[What you should do] Copy exactly the lines from the beginning of the data down to and including the line holding "scene.view_settings.exposure=0", without any pictures.

[Data block]
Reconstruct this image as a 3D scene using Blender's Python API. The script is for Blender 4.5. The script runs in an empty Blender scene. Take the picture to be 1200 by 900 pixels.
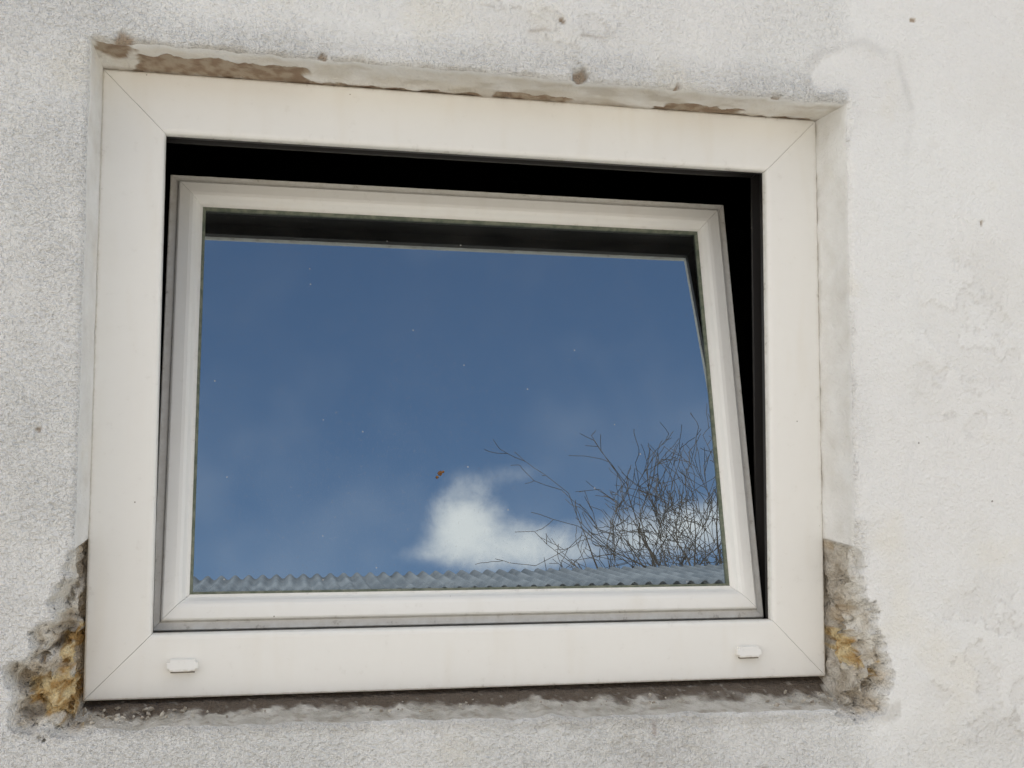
import bpy, bmesh, math, random
import numpy as np
from mathutils import Vector, Matrix
random.seed(7)
Z0=1.35
scene=bpy.context.scene
scene.view_settings.view_transform='Standard'
scene.view_settings.look='None'
scene.view_settings.exposure=0

# ---------------------------------------------------------------- helpers
_rng=np.random.RandomState(3)
_perm=_rng.permutation(256); _perm=np.concatenate([_perm,_perm,_perm])
_grad=_rng.normal(size=(256,3)); _grad/=np.linalg.norm(_grad,axis=1)[:,None]
def perlin(x,y,z):
    x,y,z=np.broadcast_arrays(np.asarray(x,float),np.asarray(y,float),np.asarray(z,float))
    xi=np.floor(x).astype(int);yi=np.floor(y).astype(int);zi=np.floor(z).astype(int)
    xf=x-xi;yf=y-yi;zf=z-zi
    u=xf**3*(xf*(xf*6-15)+10);v=yf**3*(yf*(yf*6-15)+10);w=zf**3*(zf*(zf*6-15)+10)
    def g(a,b,c):
        h=_perm[_perm[_perm[(xi+a)&255]+((yi+b)&255)]+((zi+c)&255)]
        G=_grad[h]
        return G[...,0]*(xf-a)+G[...,1]*(yf-b)+G[...,2]*(zf-c)
    l=lambda a,b,t:a+(b-a)*t
    return l(l(l(g(0,0,0),g(1,0,0),u),l(g(0,1,0),g(1,1,0),u),v),
             l(l(g(0,0,1),g(1,0,1),u),l(g(0,1,1),g(1,1,1),u),v),w)*1.6
def fbm(x,y,z,s,o=3):
    r=0;a=1
    for i in range(o):
        r=r+a*perlin(np.asarray(x)*s+i*17.3,np.asarray(y)*s+5.1*i,np.asarray(z)*s-3.7*i); s*=2.1;a*=.5
    return r
def sstep(a,b,x):
    t=np.clip((x-a)/(b-a),0,1); return t*t*(3-2*t)
def poly_sd(px,pz,poly):
    px=np.asarray(px,float);pz=np.asarray(pz,float)
    d=np.full(px.shape,9.);ins=np.zeros(px.shape,bool);n=len(poly)
    for i in range(n):
        ax,az=poly[i];bx,bz=poly[(i+1)%n]
        ex,ez=bx-ax,bz-az
        t=np.clip(((px-ax)*ex+(pz-az)*ez)/(ex*ex+ez*ez),0,1)
        d=np.minimum(d,np.hypot(px-ax-t*ex,pz-az-t*ez))
        c=((az>pz)!=(bz>pz))&(px<(bx-ax)*(pz-az)/((bz-az) if bz!=az else 1e-9)+ax)
        ins^=c
    return np.where(ins,d,-d)

def new_obj(name,verts,faces,mat=None,parent=None,attrs=None,smooth=False,col=None):
    me=bpy.data.meshes.new(name)
    me.from_pydata([tuple(v) for v in verts] if not isinstance(verts,np.ndarray) else verts.tolist(),[],faces if not isinstance(faces,np.ndarray) else faces.tolist())
    if attrs:
        for k,a in attrs.items():
            at=me.attributes.new(k,'FLOAT','POINT'); at.data.foreach_set('value',np.asarray(a,dtype=np.float32))
    if col is not None:
        at=me.attributes.new('col','FLOAT_COLOR','POINT')
        at.data.foreach_set('color',np.concatenate([col,np.ones((len(col),1))],1).astype(np.float32).ravel())
    if smooth: me.polygons.foreach_set('use_smooth',[True]*len(me.polygons))
    me.update()
    ob=bpy.data.objects.new(name,me); bpy.context.collection.objects.link(ob)
    if mat: me.materials.append(mat)
    if parent: ob.parent=parent
    return ob
def empty(name):
    e=bpy.data.objects.new(name,None); bpy.context.collection.objects.link(e); e.empty_display_size=.1; return e
def box(name,a,b,mat,parent=None,bev=0):
    bm=bmesh.new(); bmesh.ops.create_cube(bm,size=1)
    for v in bm.verts:
        v.co=Vector([(a[i]+b[i])/2+v.co[i]*(b[i]-a[i]) for i in range(3)])
    if bev: bmesh.ops.bevel(bm,geom=list(bm.edges),offset=bev,segments=3,affect='EDGES')
    me=bpy.data.meshes.new(name); bm.to_mesh(me); bm.free()
    ob=bpy.data.objects.new(name,me); bpy.context.collection.objects.link(ob)
    me.materials.append(mat)
    if parent: ob.parent=parent
    return ob

class NT:
    def __init__(s,name):
        s.m=bpy.data.materials.new(name); s.m.use_nodes=True; s.t=s.m.node_tree; s.t.nodes.clear()
        s.out=s.t.nodes.new('ShaderNodeOutputMaterial')
    def n(s,ty,ins=None,**kw):
        nd=s.t.nodes.new(ty)
        for k,v in kw.items(): setattr(nd,k,v)
        for k,v in (ins or {}).items():
            if hasattr(v,'is_linked') : s.t.links.new(v,nd.inputs[k])
            else: nd.inputs[k].default_value=v
        return nd
    def coord(s): return s.n('ShaderNodeTexCoord').outputs['Object']
    def attr(s,name,o='Fac'): return s.n('ShaderNodeAttribute',attribute_name=name).outputs[o]
    def noise(s,scale,detail=3,rough=.55,vec=None,dist=0):
        i={'Scale':scale,'Detail':detail,'Roughness':rough,'Distortion':dist}
        i['Vector']=vec if vec is not None else s.coord()
        return s.n('ShaderNodeTexNoise',i).outputs['Fac']
    def math(s,op,a,b=0.,clamp=False):
        return s.n('ShaderNodeMath',{0:a,1:b},operation=op,use_clamp=clamp).outputs[0]
    def rng(s,x,a,b,c=0.,d=1.):
        return s.n('ShaderNodeMapRange',{'Value':x,'From Min':a,'From Max':b,'To Min':c,'To Max':d},interpolation_type='SMOOTHSTEP').outputs[0]
    def mix(s,f,a,b):
        nd=s.t.nodes.new('ShaderNodeMix'); nd.data_type='RGBA'
        for k,v in ((0,f),(6,a),(7,b)):
            if hasattr(v,'is_linked'): s.t.links.new(v,nd.inputs[k])
            elif k==0: nd.inputs[0].default_value=v
            else: nd.inputs[k].default_value=(*v,1)
        return nd.outputs[2]
    def bsdf(s,col,rough=.8,normal=None,spec=.3):
        p=s.n('ShaderNodeBsdfPrincipled',{'Roughness':rough,'Specular IOR Level':spec})
        if hasattr(col,'is_linked'): s.t.links.new(col,p.inputs['Base Color'])
        else: p.inputs['Base Color'].default_value=(*col,1)
        if normal is not None: s.t.links.new(normal,p.inputs['Normal'])
        s.t.links.new(p.outputs[0],s.out.inputs[0]); return p
    def bump(s,h,dist,strength=1,normal=None):
        i={'Height':h,'Distance':dist,'Strength':strength}
        if normal is not None: i['Normal']=normal
        return s.n('ShaderNodeBump',i).outputs[0]

# ---------------------------------------------------------------- materials
def mat_stucco():
    T=NT('white_stucco')
    co=T.coord();g=T.attr('grain');c=T.attr('col','Color')
    fine=T.noise(250,2,.6,co)
    c=T.mix(T.math('MULTIPLY',T.rng(fine,.30,.48,.24,0),g),c,(.46,.45,.42))
    vor=T.n('ShaderNodeTexVoronoi',{'Vector':co,'Scale':20.})
    sp=T.rng(T.math('ADD',vor.outputs['Distance'],T.math('MULTIPLY',fine,.05)),.045,.055,1,0)
    rnd=T.n('ShaderNodeSeparateColor',{0:vor.outputs['Color']}).outputs[0]
    sp=T.math('MULTIPLY',sp,T.rng(rnd,.82,.85))
    c=T.mix(T.math('MULTIPLY',sp,.7),c,(.14,.11,.08))
    h=T.math('MULTIPLY',fine,g)
    p=T.n('ShaderNodeBsdfDiffuse',{'Color':c,'Normal':T.bump(h,.0115,1)})
    T.t.links.new(p.outputs[0],T.out.inputs[0])
    return T.m
def mat_sill():
    T=NT('rough_mortar')
    T.bsdf(T.attr('col','Color'),.95,T.bump(T.noise(240,2,.7),.006,1),.1)
    return T.m
def mat_pvc():
    T=NT('white_pvc'); d=T.attr('dirt_and_shade');co=T.coord()
    n1=T.noise(60,3,.75,co)
    n0=T.noise(1,2,.6,T.n('ShaderNodeMapping',{'Vector':co,'Scale':(30,30,6)}).outputs[0])
    c=T.mix(T.rng(n0,.5,.8,0,.14),(.88,.865,.82),(.70,.62,.48))
    c=T.mix(T.rng(n1,.60,.85,0,.25),c,(.62,.58,.50))
    dn=T.math('MULTIPLY',T.rng(n1,.35,.62,.15,.85),d)
    c=T.mix(T.math('MINIMUM',dn,1.),c,(.54,.485,.39))
    dk=T.math('MULTIPLY',T.rng(n1,.60,.68),d)
    c=T.mix(T.math('MULTIPLY',dk,.7,True),c,(.17,.13,.09))
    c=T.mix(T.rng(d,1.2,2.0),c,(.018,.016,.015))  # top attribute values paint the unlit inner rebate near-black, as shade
    vor=T.n('ShaderNodeTexVoronoi',{'Vector':co,'Scale':38.})
    sp=T.rng(T.math('ADD',vor.outputs['Distance'],T.math('MULTIPLY',n1,.03)),.04,.055,1,0)
    rnd=T.n('ShaderNodeSeparateColor',{0:vor.outputs['Color']}).outputs[0]
    c=T.mix(T.math('MULTIPLY',T.math('MULTIPLY',sp,T.rng(rnd,.86,.88)),.75),c,(.2,.15,.1))
    T.bsdf(c,.45,None,.35)
    return T.m
def mat_simple(name,a,b,scale,rough=.8,bump=0,bs=200,spec=.3):
    T=NT(name); c=T.mix(T.rng(T.noise(scale,3,.65),.35,.65),a,b)
    T.bsdf(c,rough,T.bump(T.noise(bs,2),bump,1) if bump else None,spec); return T.m
def mat_glass():
    T=NT('window_glass');co=T.coord()
    gl=T.n('ShaderNodeBsdfGlossy',{'Color':(.86,.96,1,1),'Roughness':0.0})
    tr=T.n('ShaderNodeBsdfTransparent',{'Color':(.55,.60,.58,1)})
    lw=T.n('ShaderNodeFresnel',{'IOR':1.5}).outputs[0]
    f=T.math('ADD',T.math('MULTIPLY',lw,.7),.42,True)
    m=T.n('ShaderNodeMixShader',{0:f,1:tr.outputs[0],2:gl.outputs[0]})
    df=T.n('ShaderNodeBsdfDiffuse',{'Color':(.62,.60,.56,1)})
    vor=T.n('ShaderNodeTexVoronoi',{'Vector':co,'Scale':60.})
    rnd=T.n('ShaderNodeSeparateColor',{0:vor.outputs['Color']})
    sp=T.math('MULTIPLY',T.rng(vor.outputs['Distance'],.05,.085,1,0),T.rng(rnd.outputs[0],.84,.88))
    sp=T.math('MULTIPLY',sp,.45)
    film=T.rng(T.noise(6,3,.7,co),.35,.75,.006,.03)
    grit=T.rng(T.noise(420,1,.6,co),.64,.74,0,.12)
    d=T.math('ADD',T.math('ADD',sp,film),grit,True)
    m2=T.n('ShaderNodeMixShader',{0:d,1:m.outputs[0],2:df.outputs[0]})
    T.t.links.new(m2.outputs[0],T.out.inputs[0]); return T.m

M_st=mat_stucco();M_sill=mat_sill();M_pvc=mat_pvc();M_glass=mat_glass()
M_gask=mat_simple('rubber_gasket',(.12,.14,.10),(.22,.23,.17),80,.7)
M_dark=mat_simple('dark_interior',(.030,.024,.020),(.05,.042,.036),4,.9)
M_slot=mat_simple('drain_slot_shade',(.10,.085,.07),(.20,.17,.13),100,.9)  # dark colour for the painted shadow line below the drain caps
M_bug=mat_simple('insect_husk',(.12,.05,.02),(.30,.14,.04),600,.7)
M_corr=mat_simple('weathered_corrugated_sheet',(.11,.125,.145),(.18,.195,.215),3,.9)
M_shed=mat_simple('shed_render',(.36,.33,.28),(.46,.42,.37),2,.9)
M_bark=mat_simple('tree_bark',(.05,.042,.035),(.09,.075,.06),20,.9)
M_roof=mat_simple('roof_tiles',(.22,.10,.07),(.32,.16,.11),5,.85)
M_ground=mat_simple('gravel_yard',(.42,.40,.365),(.54,.52,.48),3,.95)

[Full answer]
Reconstruct this image as a 3D scene using Blender's Python API. The script is for Blender 4.5. The script runs in an empty Blender scene. Take the picture to be 1200 by 900 pixels.
import bpy, bmesh, math, random
import numpy as np
from mathutils import Vector, Matrix
random.seed(7)
Z0=1.35
scene=bpy.context.scene
scene.view_settings.view_transform='Standard'
scene.view_settings.look='None'
scene.view_settings.exposure=0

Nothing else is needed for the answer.